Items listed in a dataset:

— Start —

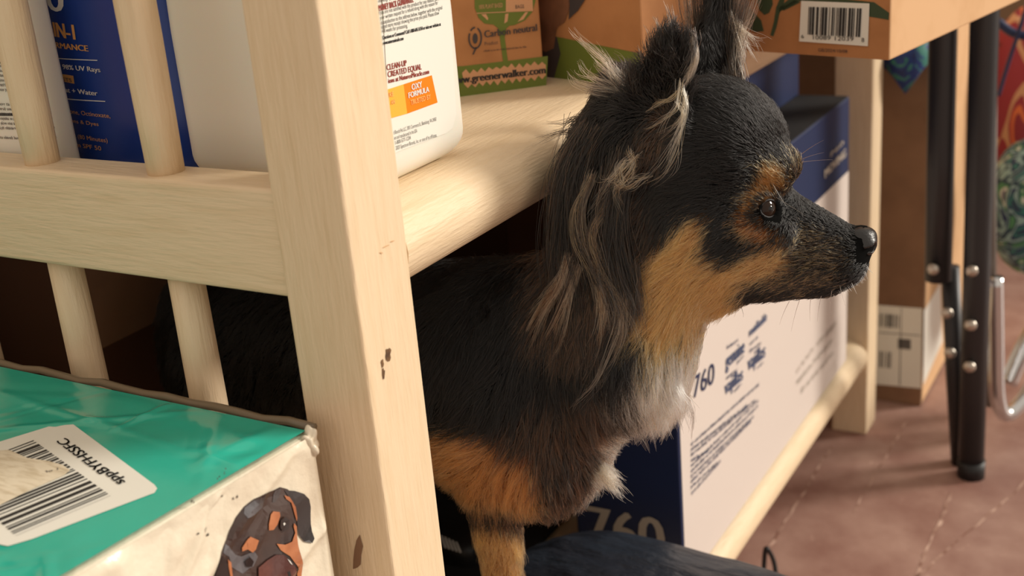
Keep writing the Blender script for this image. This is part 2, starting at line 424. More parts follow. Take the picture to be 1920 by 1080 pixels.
YB0 = .060
tubebottle('body', -.254, -.1435, YB0, YB0+.05, M_blue, blue, taper=.12)
def wrapface(parent_face_y, cx, hx, hy, cy):
    return None
fb = Face((0, YB0-.0012, 0), (1, 0, 0), (0, 0, 1))
def wrap(o, x0=-.254, x1=-.1435, y0=YB0, y1=YB0+.05, off=.0004):
    zs = [0, .003, .008, .03, .1, .15, .19]; ss = [.95, .985, 1, 1, .99, .98, .95]
    for v in o.data.vertices:
        s = float(np.interp(v.co.z-ST, zs, ss)); u = min(abs((v.co.x-(x0+x1)/2)/((x1-x0)/2*s)), .985)
        v.co.x = (x0+x1)/2+math.copysign(u*(x1-x0)/2*s, v.co.x-(x0+x1)/2)
        v.co.y = (y0+y1)/2-(y1-y0)/2*s*(1-u**3.333)**.3-off
    return o
wrap(text(fb, [('0', (84, 21), (118, 23), (82, -28))], M_whiteink, blue, bold=.0006))
wrap(text(fb, [('IN-1', (97, 70), (138, 75), (95, 42))], M_gold, blue, bold=.0005))
wrap(text(fb, [('RMANCE', (99, 91), (163, 97), (97, 80))], M_gold, blue, bold=.00025))
wrap(poly('printed_rule', fb, [[(100+i*8, 110+i*.3), (108+i*8, 110+(i+1)*.3), (108+i*8, 111.6+(i+1)*.3), (100+i*8, 111.6+i*.3)] for i in range(10)], M_whiteink, blue))
wrap(poly('printed_rule', fb, [[(115+i*8, 186+i*.4), (123+i*8, 186+(i+1)*.4), (123+i*8, 187.6+(i+1)*.4), (115+i*8, 187.6+i*.4)] for i in range(10)], M_whiteink, blue))
wrap(text(fb, [('s 98% UV Rays', (104, 130), (186, 136), (103, 121))], M_whiteink, blue, bold=.00012))
wrap(poly('printed_badge', fb, [[(107, 140), (134, 143), (136, 158), (109, 154)]], M_gold, blue))
wrap(text(fb, [('ISTS', (110, 153), (132, 155), (109, 146))], M_navy, blue), off=.0007)
wrap(text(fb, [('at + Water', (117, 174), (181, 180), (116, 165))], M_whiteink, blue, bold=.00012))
wrap(text(fb, [('one, Octinoxate,', (126, 214), (205, 222), (125, 206)), ('ens & Dyes', (128, 231), (183, 237), (127, 224)), ('ant (80 Minutes)', (124, 259), (200, 268), (123, 251)), ('um SPF 50', (132, 276), (188, 283), (131, 268))], M_gold, blue))

wt = thing('lotion_bottle', 'white bottle printed with black drug facts lines, at the left end behind the spindles', 'bottle', (-.285, .06, ST))
tubebottle('body', -.345, -.2165, .030, .058, M_wplast, wt, taper=.14)
fw = Face((0, .0298, 0), (1, 0, 0), (0, 0, 1))
rows = []
for i, y in enumerate(list(range(-12, 300, 9))):
    if y in (): continue
    x1 = 84+y*.19
    rows.append(((-60+y*.17, y-8), (x1, y+2), .0017))
rows = [r for i, r in enumerate(rows) if i not in (6, 12, 22, 23, 30) and r[0][1] < 262]
wrapw = lambda o: wrap(o, -.345, -.2165, .030, .058)
wrapw(greek(fw, rows, M_inkg, wt))
for ya, yb_, xe, tk_ in ((22, 32, 84, 2), (64, 73, 92, 4), (114, 121, 100, 4), (211, 216, 118, 5)):
    n_ = 14; xs = np.linspace(-40, xe, n_+1); ys_ = np.linspace(ya, yb_, n_+1)
    wrapw(poly('printed_rule', fw, [[(xs[i], ys_[i]), (xs[i+1], ys_[i+1]), (xs[i+1], ys_[i+1]+tk_), (xs[i], ys_[i]+tk_)] for i in range(n_)], M_ink, wt))

# ------------------------------------------------------------------ cartons on the upper shelf
gw = thing('small_carton', 'small kraft and green carton printed Carbon neutral, standing beside the cleaner bottle', 'box', (-.07, .31, ST))
pA, pB = hit(850, 183, 2, ST), hit(1022, 160, 2, ST); dx = pB-pA; dn = np.array([-dx[1], dx[0], 0])
O = pA; box('carton_body', O, [dx, dn*1.2, (0, 0, .17)], M_kraft, gw, bev=.0012)
fg = Face(O, dx, (0, 0, 1))
poly('green_band', fg, [[(840, 125), (868, 124), (1027, 105), (1024, 161), (875, 181), (855, 183)]], M_green, gw)
jag = []; 
for i, x in enumerate(np.linspace(866, 1023, 23)):
    jag.append((x, 141-(x-866)*.115-(8 if i % 2 else 1)-random.uniform(0, 4)))
for i, x in enumerate(np.linspace(1023, 870, 23)):
    jag.append((x, 157-(x-866)*.115+(8 if i % 2 else 0)+random.uniform(0, 3)))
poly('jagged_patch', fg, [jag], M_pale, gw, off=.0006)
text(fg, [('www.greenerwalker.com', (842, 158), (1022, 137), (842, 144))], M_ink, gw, bold=.0003, off=.0009)
text(fg, [('Carbon neutral', (908, 70), (1006, 57), (907, 57))], M_slate, gw, bold=.0002, off=.0014)
text(fg, [('Product', (908, 85), (933, 82), (907, 78))], M_slate, gw, off=.0014)
greek(fg, [((907, 97), (987, 89), .0012)], M_slate, gw)
def ringp(cx, cy, rx, ry, t, a0, a1, n=22):
    return [[(cx+(rx-t)*math.cos(a), cy+(ry-t)*math.sin(a)), (cx+rx*math.cos(a), cy+ry*math.sin(a)), (cx+rx*math.cos(b), cy+ry*math.sin(b)), (cx+(rx-t)*math.cos(b), cy+(ry-t)*math.sin(b))] for a, b in zip(np.linspace(a0, a1, n+1)[:-1], np.linspace(a0, a1, n+1)[1:])]
poly('round_logo', fg, ringp(890.5, 71, 13, 21, 3, -1.2, 3.6)+ringp(890.5, 71, 13, 21, 3, 3.9, 4.7, 6)+[[(891, 88), (894, 89), (888, 102), (885, 102)], [(890.5+5*math.cos(a), 72+10*math.sin(a)) for a in np.linspace(0, 2*math.pi, 14)[:-1]]], M_slate, gw, off=.0006)
tr = [[(889, -20), (1003, -20), (1004, 0), (998, 22), (984, 38), (964, 47), (955, 48), (949, 53), (946, 70), (952, 114), (943, 115), (937, 70), (934, 53), (925, 46), (908, 44), (897, 33), (890, 15)]]
poly('printed_tree', fg, tr, M_green, gw, off=.0004)
poly('tree_gap', fg, [[(902, 27), (911, 26), (915, 34), (914, 38)], [(947, 26), (953, 25), (951, 40), (945, 44)], [(984, 23), (990, 22), (981, 36), (970, 41)], [(948, -20), (997, -20), (999, 19), (948, 22)], [(893, 24), (999, 19), (999, 20.5), (893, 25.5)]], M_pale, gw, off=.0006)
text(fg, [('100% PLANT BASED', (898, 17), (942, 13), (897, 9))], M_pale, gw, off=.0008)
text(fg, [('BAGS', (966, 16), (982, 15), (966, 9))], M_slate, gw, off=.0008)

b2 = thing('hand_print_carton', 'kraft carton with printed hand and green base band, partly behind the small green carton', 'box', (-.04, .36, ST))
pA, pB = hit(1000, 141, 2, ST), hit(1207, 166, 2, ST); dx = pB-pA; dn = np.array([-dx[1], dx[0], 0]); dn /= np.linalg.norm(dn)
box('carton_body', pA, [dx, dn*.10, (0, 0, .2)], M_kraft, b2, bev=.0012)
fh = Face(pA, dx, (0, 0, 1))
poly('green_band', fh, [[(1000, 60), (1045, 69), (1120, 84), (1200, 100), (1204, 166), (1000, 141)]], M_green, b2, off=.0003)
poly('dark_wedge', fh, [[(1000, 60), (1045, 69), (1052, 100), (1040, 146), (1000, 141)]], M_slate, b2, off=.0005)
poly('printed_hand', fh, [[(1010, -20), (1068, -20), (1069, 15), (1060, 42), (1047, 50), (1044, 60), (1040, 90), (1025, 97), (1010, 90)]], M_skin, b2, off=.0008)
poly('printed_sleeve', fh, [[(1068, -20), (1104, -20), (1098, 0), (1085, 20), (1068, 36), (1070, 10)]], M_slate, b2, off=.001)

b3 = thing('barcode_carton', 'large kraft carton with leaf print and white barcode label overhanging the upper shelf', 'box', (.1, .5, ST))
pC = hit(1668, 114, 2, ST); pL = hit(1400, 96, 2, ST); pR = hit(1880, 0, 2, ST)
dl = pL-pC; dl /= np.linalg.norm(dl); dr = pR-pC; dr /= np.linalg.norm(dr); dr = np.array([dl[1], -dl[0], 0])*np.sign(np.dot((dl[1], -dl[0], 0), dr))*.35+dr*.65; dr /= np.linalg.norm(dr)
box('carton_body', pC, [dl*.15, dr*np.linalg.norm(pR-pC), (0, 0, .16)], M_kraft2, b3, bev=.0015)
f3 = Face(pC, -dl, (0, 0, 1))
poly('painted_shade_front', f3, [[(-.1495, .0005), (-.0008, .0005), (-.0008, .1595), (-.1495, .1595)]], M_kraft, b3, off=.0003, px=False)  # shaded front painted in darker kraft; the sunlit side keeps the pale one
poly('leaf_print', f3, [[(1392, 30), (1400, 8), (1412, 20), (1428, 38), (1433, 58), (1418, 60), (1400, 52)], [(1418, -10), (1448, -10), (1450, 8), (1443, 24), (1434, 28), (1424, 18)],
     [(1466, -10), (1474, -10), (1470, 10), (1462, 26), (1457, 50), (1451, 68), (1445, 66), (1452, 40), (1456, 14)],
     [(1482, -4), (1500, -10), (1640, 4), (1668, 24), (1667, 37), (1632, 31), (1560, 8), (1500, 2), (1462, 22), (1460, 16)], [(1466, 14), (1490, 0), (1502, 4), (1470, 20)]], M_dgreen, b3, off=.0006)
poly('barcode_label', f3, [[(1504, 1), (1632, 6), (1629, 86), (1500, 77)]], M_wlabel, b3, off=.0012)
barcode(f3, (1519, 12), (1618, 15), (1517, 64), M_ink, b3, n=34, off=.0018)
text(f3, [('6', (1505, 71), (1510, 71), (1505, 64)), ('10089', (1527, 73), (1560, 74), (1527, 65)), ('12039', (1568, 75), (1603, 76), (1568, 67)), ('8', (1618, 78), (1623, 78), (1618, 70))], M_ink, b3, off=.0018)
text(f3, [('GB/2024/10/08', (1535, 96), (1590, 99), (1535, 90))], M_slate, b3, off=.0008)

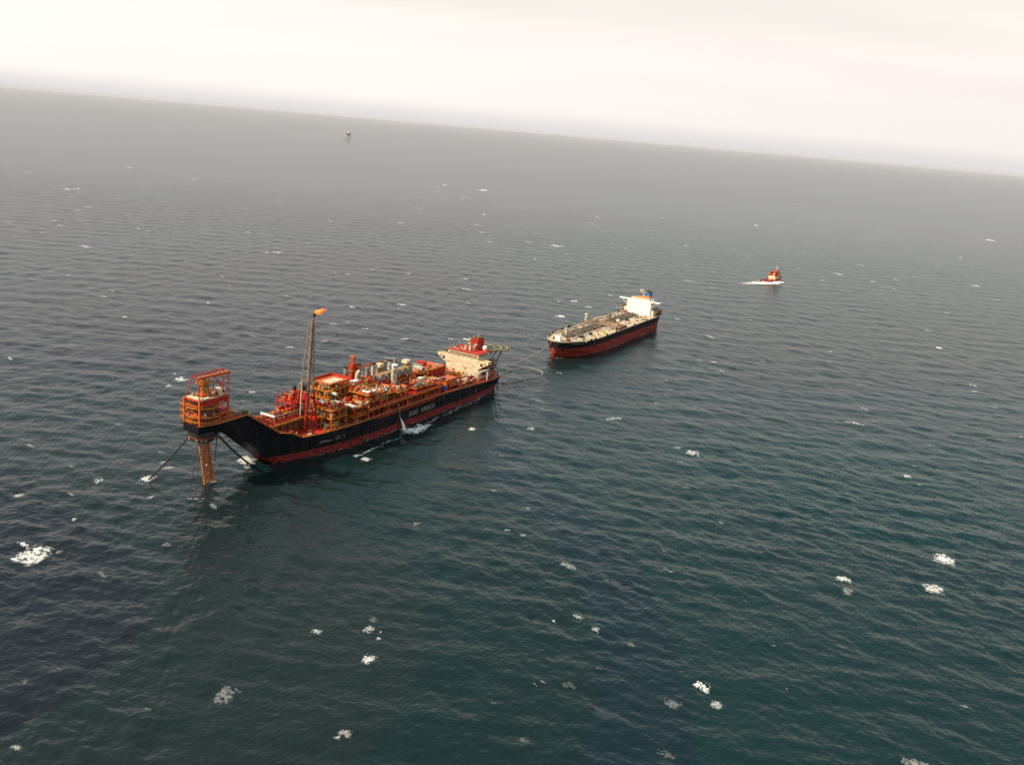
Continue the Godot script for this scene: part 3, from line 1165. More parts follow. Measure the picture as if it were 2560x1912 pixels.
	for p in [[81.0, -9.5], [93.5, -9.5]]:
		rod(ex, "stack", Vector3(p[0], 26, p[1]), Vector3(p[0], 37.4, p[1]), 1.5, "grey")
		rod(ex, "stack_rim", Vector3(p[0], 37.4, p[1]), Vector3(p[0], 37.9, p[1]), 1.8, "dark")
		for y in [29.0, 33.0]:
			rod(ex, "stack_band", Vector3(p[0], y, p[1]), Vector3(p[0], y + 0.8, p[1]), 1.6, "red")
	rod(ex, "inlet_elbow", Vector3(85.0, 30, -4.0), Vector3(85.0, 34.0, -4.0), 1.1, "cream")
	rod(ex, "inlet_elbow", Vector3(85.0, 34.0, -4.0), Vector3(87.4, 35.2, -4.0), 1.1, "cream")

	# pedestal crane, boom laid down aft
	var cr := group_part("pedestal_crane", r)
	rod(cr, "pedestal", Vector3(88.0, 14, -10), Vector3(88.0, 34, -10), 1.7, "red")
	rod(cr, "slew_ring", Vector3(88.0, 34, -10), Vector3(88.0, 35.0, -10), 2.2, "ochre")
	var st := mb()
	for p in [Vector2(-1.4, -1.3), Vector2(1.4, -1.3), Vector2(-1.4, 1.3), Vector2(1.4, 1.3)]:
		stube(st, Vector3(88 + p.x, 35, -10 + p.y), Vector3(88 + p.x * 0.55, 43.0, -10 + p.y * 0.55), 0.35, 5)
	for k in 4:
		var y := 36.0 + k * 1.9
		stube(st, Vector3(86.8, y, -8.8), Vector3(89.2, y + 1.8, -8.8), 0.2, 4)
		stube(st, Vector3(89.2, y, -8.8), Vector3(89.2, y + 1.8, -11.2), 0.2, 4)
		stube(st, Vector3(86.8, y, -11.2), Vector3(89.2, y + 1.8, -11.2), 0.2, 4)
		stube(st, Vector3(86.8, y, -8.8), Vector3(86.8, y + 1.8, -11.2), 0.2, 4)
	build(cr, "crane_mast", st, "orange")
	box(cr, "mast_head", Vector3(88, 43.4, -10), Vector3(2.6, 1.0, 2.6), "orange")
	box(cr, "machinery_house", Vector3(88, 36.8, -10), Vector3(4.2, 3.2, 3.6), "red")
	box(cr, "operator_cab", Vector3(90.4, 36.0, -7.6), Vector3(2.0, 2.4, 1.8), "orange")
	st = mb()
	for s in [[-0.9, 0.0], [0.9, 0.0], [0.0, 1.5]]:
		stube(st, Vector3(90, 35.0 + s[1], -10 + s[0]), Vector3(124, 33.6 + s[1] * 0.4, -12 + s[0] * 0.5), 0.24, 5)
	for k in 14:
		var f := k / 14.0
		var a := Vector3(90, 35, -10).lerp(Vector3(124, 33.6, -12), f)
		var b := Vector3(90, 35, -10).lerp(Vector3(124, 33.6, -12), f + 0.07)
		stube(st, a + Vector3(0, 0, -0.9 + 0.4 * f), b + Vector3(0, 1.5 - f, 0), 0.14, 4)
		stube(st, a + Vector3(0, 0, 0.9 - 0.4 * f), b + Vector3(0, 1.5 - f, 0), 0.14, 4)
		stube(st, a + Vector3(0, 0, -0.9 + 0.4 * f), b + Vector3(0, 0, 0.9 - 0.4 * f), 0.14, 4)
	build(cr, "crane_boom", st, "orange")

	# turbine hall: a row of grey casings with intake hoods
	var tb := group_part("turbine_hall", r)
	box(tb, "plinth", Vector3(120, 26.2, -6.5), Vector3(37, 1.0, 17), "red")
	for k in 6:
		var u := 105.0 + k * 6.0
		box(tb, "turbine_casing", Vector3(u, 28.3, -1.0), Vector3(4.6, 3.4, 6.2), "grey")
		box(tb, "intake_hood", Vector3(u, 30.4, -0.6), Vector3(4.0, 0.9, 4.6), "tan")
		rod(tb, "turbine_exhaust", Vector3(u, 26.5, -11), Vector3(u, 33.2 + (k % 2), -11), 1.35, ["grey", "white", "grey"][k % 3])
		if k in [1, 4]:
			rod(tb, "exhaust_rim", Vector3(u, 33.2 + (k % 2), -11), Vector3(u, 33.8 + (k % 2), -11), 1.6, "dark")
	for k in 2:
		box(tb, "air_intake", Vector3(114.5 + k * 22.0, 33.4, -9.0 + k * 6.0), Vector3(5.2, 2.0, 4.2), "cream", 0.1)
		box(tb, "air_duct", Vector3(116.0 + k * 22.0, 30.4, -9.0 + k * 6.0), Vector3(3.0, 4.4, 3.4), "tan")
	# tall pale vent stack
	var vs := group_part("vent_stack", r)
	rod(vs, "stack", Vector3(111.5, 19.5, 5.8), Vector3(111.5, 36.6, 5.8), 1.95, "white")
	rod(vs, "stack_top", Vector3(111.5, 36.6, 5.8), Vector3(111.5, 37.2, 5.8), 2.05, "clean_white")
	rod(vs, "side_pipe", Vector3(108.9, 19.5, 6.6), Vector3(108.9, 33, 6.6), 0.4, "cream")
	for y in [23.5, 28.5, 33.0]:
		rod(vs, "stack_band", Vector3(111.5, y, 5.8), Vector3(111.5, y + 0.4, 5.8), 2.1, "tan")

	# laydown deck with an orange roof
	var ld := group_part("laydown_deck", r)
	box(ld, "roof_deck", Vector3(160.5, 24.4, -4.5), Vector3(33, 0.5, 15), "orange")
	box(ld, "edge_beam", Vector3(160.5, 24.5, 3.2), Vector3(33.4, 1.0, 0.5), "ochre")
	box(ld, "edge_beam", Vector3(143.8, 24.5, -4.5), Vector3(0.5, 1.0, 15), "yellow")
	box(ld, "side_wall", Vector3(163.0, 21.2, 2.6), Vector3(27, 6.0, 0.3), "red")
	box(ld, "side_wall", Vector3(176.6, 20.0, -4.5), Vector3(0.3, 8.4, 14.6), "red")
	for k in 6:
		beam(ld, "column", Vector3(145 + k * 6.2, 13, 2.9), Vector3(145 + k * 6.2, 24, 2.9), 0.6, 0.6, "red")
		beam(ld, "column", Vector3(145 + k * 6.2, 13, -11.6), Vector3(145 + k * 6.2, 24, -11.6), 0.6, 0.6, "red")
	rod(ld, "slant_brace", Vector3(146.5, 18.5, 3.4), Vector3(150.5, 24.0, 3.4), 0.3, "tan")
	for k in 5:
		box(ld, "deck_unit", Vector3(147 + k * 5.4, 25.5, 0.6 - (k % 2) * 2.2), Vector3(2.0, 1.8, 1.6), ["orange", "red", "tan", "red", "white"][k], k * 0.5)
	# aft port houses, tanks and the blue drum
	var ap := group_part("aft_utilities", r)
	rod(ap, "white_tank", Vector3(133.0, 21.0, 12.0), Vector3(133.0, 25.4, 12.0), 1.7, "white")
	rod(ap, "tank_top", Vector3(133.0, 25.4, 12.0), Vector3(133.0, 25.7, 12.0), 1.75, "clean_white")
	box(ap, "red_house", Vector3(124.0, 17.4, 13.6), Vector3(10.0, 8.2, 8.2), "red")
	box(ap, "house_roof", Vector3(124.0, 21.8, 13.6), Vector3(10.6, 0.5, 8.8), "orange")
	for k in 5:
		box(ap, "olive_valve", Vector3(136.5 + k * 1.8, 23.2 + 0.4 * (k % 2), 9.0 + (k % 3)), Vector3(1.5, 1.4, 1.3), "olive", k * 0.5)
	beam(ap, "red_pillar", Vector3(143.5, 12.6, 20.0), Vector3(143.5, 21.0, 20.0), 2.6, 1.6, "red")
	rod(ap, "blue_drum", Vector3(153.4, 15.0, 17.4), Vector3(153.4, 15.0, 19.2), 2.3, "blue")
	rod(ap, "drum_hub", Vector3(153.4, 15.0, 19.2), Vector3(153.4, 15.0, 19.5), 0.7, "steel")
	box(ap, "drum_stand", Vector3(153.4, 12.9, 18.2), Vector3(4.0, 0.9, 2.6), "red")
	box(ap, "orange_house", Vector3(164.5, 16.6, 13.0), Vector3(13.0, 5.6, 7.6), "orange")
	box(ap, "house_roof", Vector3(164.5, 19.6, 13.0), Vector3(13.8, 0.5, 8.4), "orange")
	box(ap, "house_opening", Vector3(161.2, 15.4, 16.85), Vector3(2.4, 2.4, 0.12), "dark")
	box(ap, "house_opening", Vector3(167.0, 15.4, 16.85), Vector3(1.6, 2.4, 0.12), "ochre")
	box(ap, "blue_skid", Vector3(158.6, 20.5, 13.6), Vector3(4.0, 1.0, 1.2), "blue")
	box(ap, "orange_house", Vector3(178.0, 16.0, 3.0), Vector3(12.0, 7.0, 9.0), "orange")
	for k in 3:
		ball(ap, "tan_tank", Vector3(183.5 + k * 4.6, 15.4, 11.6), Vector3(4.0, 3.6, 3.6), ["tan", "olive", "steel"][k])
	# light railings of the aft decks
	var hr2 := mb()
	rail(hr2, [Vector3(150, 13.2, 20.8), Vector3(188, 11.8, 20.8), Vector3(222, 9.8, 18.8)], 1.2, 0.09, 2.0)
	build(ap, "handrail", hr2, "orange")
	# the outfall that hangs over the port side
	var of := group_part("overboard_pipe", r)
	rod(of, "discharge_elbow", Vector3(96.2, 15.4, 19.8), Vector3(96.2, 16.6, 22.0), 0.35, "grey")
	rod(of, "discharge_pipe", Vector3(96.2, 16.6, 22.0), Vector3(97.6, 7.6, 22.2), 0.32, "grey")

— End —

• STATED GOAL:
Looking at the records above, work out how many lines include the string "follow". Give the number and nothing else.

• ANSWER TO THE PROBLEM:
2